I recently learned about the axioms of Zermelo–Fraenkel and I am trying to understand how those axioms avoid paradoxes such Russell's paradox. Recall that the "set" from Russell's paradox is:
$$R=\{x:x\notin x\}$$
Which led to the obvious contradiction $R\in R\iff R\notin R$.
I think that I understand it, my interpretation is:
Under $\mathsf{ZF}$ axiomatic system, the only way we can construct such a 'set' is from existing sets. So, using the axiom of separation we must have some set $B$ such that:
$$R=\{x\in B:x\notin x\}$$
Moreover, by the axiom of regularity it's not hard to prove that every set $A$ is not an element of itself, That is, $A\notin A$. Therefore, the formula $\varphi(x):=[x\notin x]$ is always true.
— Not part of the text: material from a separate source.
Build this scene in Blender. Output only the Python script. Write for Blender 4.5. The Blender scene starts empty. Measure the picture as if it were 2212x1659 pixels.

Therefore:
$$R=\{x\in B:\overbrace{x\notin x}^{\text{always true}}\}=B$$
So no new set was created and no contradiction has been occurred.
Is my interpretation valid? Is that how $\mathsf{ZF}$ axioms 'avoid' such axioms?
Feedbacks will be appreciated!
Best Answer
Not quite; you must still consider why the original contradiction $R \in R \iff R \not \in R$ no longer applies. That is because once you limit to $B$, you can no longer conclude $R \in R \iff R \not \in R$ anymore; you can only conclude that under the additional assumption that $R \in B$. So the conclusion is simply that $R \not \in B$, and there is no contradiction.
Note that this holds even if you remove the axiom of regularity.